The rare earth standoff has wider implications beyond the US and China.

  • Global Impact: Europe, India, Japan, and other manufacturing economies are affected.
  • Dutch Chip Maker Nexperia: The Dutch government temporarily took control of Nexperia due to governance concerns and national security risks, with fears of intellectual property being shifted to China. Nexperia's chips are widely used in European industries.
  • China's Strategic Stockpiling: Beijing has been stockpiling industrial inputs like oil, natural gas, iron ore, bauxite, and copper, accelerating in early 2024 in anticipation of a potential Trump victory. This aims for strategic insulation against renewed trade hostilities.
  • China's Economic Challenges: Despite these pressures, the confrontation with the US has strengthened Xi Jinping's domestic position by framing economic challenges as foreign hostility, rallying public support and justifying tighter political control.
  • China's Self-Sufficiency Push: The trade war has accelerated Beijing's drive for self-sufficiency and reduced reliance on foreign technology and materials.
  • China's Confidence: China's strong exports, outperforming US stock markets (in dollar-adjusted terms), and progress in its domestic tech sector contribute to its confidence.

The Global Response: Substitution, Recycling, and Resilience

The global response to China's rare earth dominance is shifting from rhetoric to action.
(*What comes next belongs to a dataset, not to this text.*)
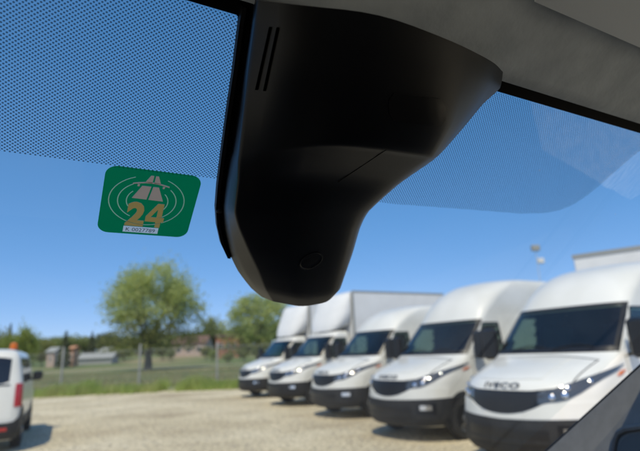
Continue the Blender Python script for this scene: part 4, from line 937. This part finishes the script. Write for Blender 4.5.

  • Incentives to Adapt: Supply shocks create incentives for adaptation. Companies are exploring ways to reduce their exposure to Chinese rare earths.
  • Substitution:
    • BMW and Renault have developed electric vehicles with externally excited motors that do not require rare earth magnets.
    • ZF Group has developed a magnet-free motor with comparable performance.
    • Startups are experimenting with new materials like iron and nitrogen for magnets.
  • Recycling:
    • A facility in France is being built to process rare earth magnets from scrap.
    • A Canadian company is developing plants to recover REEs from discarded electronics.
    • Apple is partnering with MP Materials for rare earth recycling.
  • Stockpiling and Reserves: Japan has built strategic reserves, and a bunker in Frankfurt houses 300 tons of rare earths.
  • Rebuilding Domestic Manufacturing: The Pentagon's investment in MP Materials is part of a US effort to rebuild domestic manufacturing.
  • Prioritizing Resilience: Companies are reassessing the "just-in-time" model and prioritizing resilience over efficiency, leading to increased inventory and redundant supply chains.

Conclusion: A Fragile Truce with Unresolved Structural Issues

The agreement between Trump and Xi has paused the immediate crisis but has not resolved the underlying conflict.

  • Temporary Nature of the Deal: The agreement is explicitly temporary, with key provisions expiring in a year. Past meetings have not yielded lasting deals.
  • China's Strategic Logic: For a relatively small loss in export revenue, China can inflict significant disruption on foreign industries.
  • Risks for China: The more China uses rare earths as leverage, the more it encourages others to find alternatives, potentially eroding its dominance.
  • Unresolved Structural Issues: China's industrial policy, push for technological self-reliance, and use of trade as a geopolitical instrument remain in place. The US continues to use tariffs and export controls unpredictably.
  • Fragile Relationship: The overall relationship remains fragile, with the next disruption potentially just one political decision away.